▸ Exercise directions:
Skipping all pictures, set down the lines of the listing from the first through the one with "curtain(1, 'dark blackout".
____
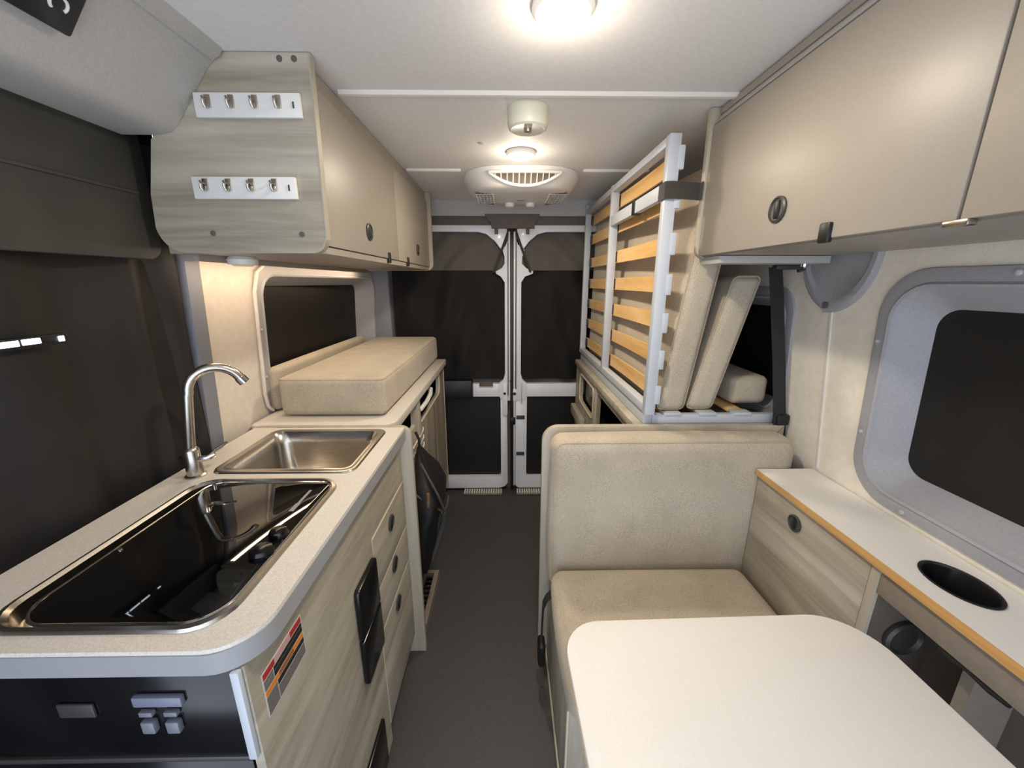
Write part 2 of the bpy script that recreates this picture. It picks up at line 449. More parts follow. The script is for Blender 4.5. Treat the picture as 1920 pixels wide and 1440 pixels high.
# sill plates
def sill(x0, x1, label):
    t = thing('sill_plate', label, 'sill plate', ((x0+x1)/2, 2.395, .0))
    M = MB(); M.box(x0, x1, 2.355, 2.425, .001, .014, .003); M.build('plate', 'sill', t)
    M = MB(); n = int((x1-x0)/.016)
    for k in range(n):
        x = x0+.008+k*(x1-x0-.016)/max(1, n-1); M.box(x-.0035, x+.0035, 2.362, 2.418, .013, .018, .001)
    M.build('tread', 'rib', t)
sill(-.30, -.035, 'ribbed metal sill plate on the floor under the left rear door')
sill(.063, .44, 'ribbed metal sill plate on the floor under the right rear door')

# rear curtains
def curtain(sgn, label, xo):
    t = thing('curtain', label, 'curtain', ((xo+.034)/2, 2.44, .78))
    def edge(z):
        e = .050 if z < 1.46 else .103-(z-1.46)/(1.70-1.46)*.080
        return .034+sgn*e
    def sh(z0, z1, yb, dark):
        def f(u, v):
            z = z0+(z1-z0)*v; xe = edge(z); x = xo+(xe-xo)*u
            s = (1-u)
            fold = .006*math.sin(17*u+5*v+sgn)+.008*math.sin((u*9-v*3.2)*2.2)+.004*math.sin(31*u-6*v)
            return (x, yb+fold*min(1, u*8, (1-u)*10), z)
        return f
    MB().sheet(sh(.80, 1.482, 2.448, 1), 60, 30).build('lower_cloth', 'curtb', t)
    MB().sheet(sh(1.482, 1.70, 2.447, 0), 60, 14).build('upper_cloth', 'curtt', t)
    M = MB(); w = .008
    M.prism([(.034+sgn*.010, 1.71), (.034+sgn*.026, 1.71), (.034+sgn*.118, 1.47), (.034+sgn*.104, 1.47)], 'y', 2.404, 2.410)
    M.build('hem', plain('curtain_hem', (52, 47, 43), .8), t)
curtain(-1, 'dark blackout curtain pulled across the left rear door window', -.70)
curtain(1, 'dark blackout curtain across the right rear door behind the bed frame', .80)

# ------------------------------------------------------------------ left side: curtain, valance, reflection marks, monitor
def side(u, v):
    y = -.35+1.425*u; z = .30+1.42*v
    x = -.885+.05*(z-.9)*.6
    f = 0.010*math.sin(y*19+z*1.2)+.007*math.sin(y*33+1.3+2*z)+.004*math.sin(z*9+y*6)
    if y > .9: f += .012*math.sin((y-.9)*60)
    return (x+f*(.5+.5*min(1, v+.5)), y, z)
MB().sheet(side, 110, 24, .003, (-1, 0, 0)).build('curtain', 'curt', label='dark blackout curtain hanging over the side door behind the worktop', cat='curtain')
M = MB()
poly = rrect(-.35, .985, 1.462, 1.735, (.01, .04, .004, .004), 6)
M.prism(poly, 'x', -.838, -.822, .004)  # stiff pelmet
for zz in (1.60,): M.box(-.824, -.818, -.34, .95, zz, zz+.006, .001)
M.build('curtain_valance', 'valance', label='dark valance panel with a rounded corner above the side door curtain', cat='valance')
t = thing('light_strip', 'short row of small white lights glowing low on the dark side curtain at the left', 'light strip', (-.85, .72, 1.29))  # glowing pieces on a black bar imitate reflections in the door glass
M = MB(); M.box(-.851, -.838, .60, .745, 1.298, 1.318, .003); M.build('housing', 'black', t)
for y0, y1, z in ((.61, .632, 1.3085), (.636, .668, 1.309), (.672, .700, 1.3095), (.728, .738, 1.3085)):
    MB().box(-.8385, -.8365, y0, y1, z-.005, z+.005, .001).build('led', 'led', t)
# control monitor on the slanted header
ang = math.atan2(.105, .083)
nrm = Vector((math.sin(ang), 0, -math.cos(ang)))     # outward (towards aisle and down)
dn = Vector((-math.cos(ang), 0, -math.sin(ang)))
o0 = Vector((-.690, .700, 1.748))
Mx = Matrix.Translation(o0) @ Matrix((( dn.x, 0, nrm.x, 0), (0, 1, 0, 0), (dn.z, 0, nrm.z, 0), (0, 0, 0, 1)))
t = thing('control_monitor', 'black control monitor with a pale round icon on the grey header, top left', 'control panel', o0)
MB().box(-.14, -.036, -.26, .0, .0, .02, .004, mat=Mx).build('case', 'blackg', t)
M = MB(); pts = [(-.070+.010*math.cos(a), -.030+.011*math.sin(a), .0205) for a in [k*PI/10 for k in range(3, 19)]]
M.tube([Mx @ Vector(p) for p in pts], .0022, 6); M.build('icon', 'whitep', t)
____
▸ Answer to this problem:
Write part 2 of the bpy script that recreates this picture. It picks up at line 449. More parts follow. The script is for Blender 4.5. Treat the picture as 1920 pixels wide and 1440 pixels high.
# sill plates
def sill(x0, x1, label):
    t = thing('sill_plate', label, 'sill plate', ((x0+x1)/2, 2.395, .0))
    M = MB(); M.box(x0, x1, 2.355, 2.425, .001, .014, .003); M.build('plate', 'sill', t)
    M = MB(); n = int((x1-x0)/.016)
    for k in range(n):
        x = x0+.008+k*(x1-x0-.016)/max(1, n-1); M.box(x-.0035, x+.0035, 2.362, 2.418, .013, .018, .001)
    M.build('tread', 'rib', t)
sill(-.30, -.035, 'ribbed metal sill plate on the floor under the left rear door')
sill(.063, .44, 'ribbed metal sill plate on the floor under the right rear door')

# rear curtains
def curtain(sgn, label, xo):
    t = thing('curtain', label, 'curtain', ((xo+.034)/2, 2.44, .78))
    def edge(z):
        e = .050 if z < 1.46 else .103-(z-1.46)/(1.70-1.46)*.080
        return .034+sgn*e
    def sh(z0, z1, yb, dark):
        def f(u, v):
            z = z0+(z1-z0)*v; xe = edge(z); x = xo+(xe-xo)*u
            s = (1-u)
            fold = .006*math.sin(17*u+5*v+sgn)+.008*math.sin((u*9-v*3.2)*2.2)+.004*math.sin(31*u-6*v)
            return (x, yb+fold*min(1, u*8, (1-u)*10), z)
        return f
    MB().sheet(sh(.80, 1.482, 2.448, 1), 60, 30).build('lower_cloth', 'curtb', t)
    MB().sheet(sh(1.482, 1.70, 2.447, 0), 60, 14).build('upper_cloth', 'curtt', t)
    M = MB(); w = .008
    M.prism([(.034+sgn*.010, 1.71), (.034+sgn*.026, 1.71), (.034+sgn*.118, 1.47), (.034+sgn*.104, 1.47)], 'y', 2.404, 2.410)
    M.build('hem', plain('curtain_hem', (52, 47, 43), .8), t)
curtain(-1, 'dark blackout curtain pulled across the left rear door window', -.70)
curtain(1, 'dark blackout curtain across the right rear door behind the bed frame', .80)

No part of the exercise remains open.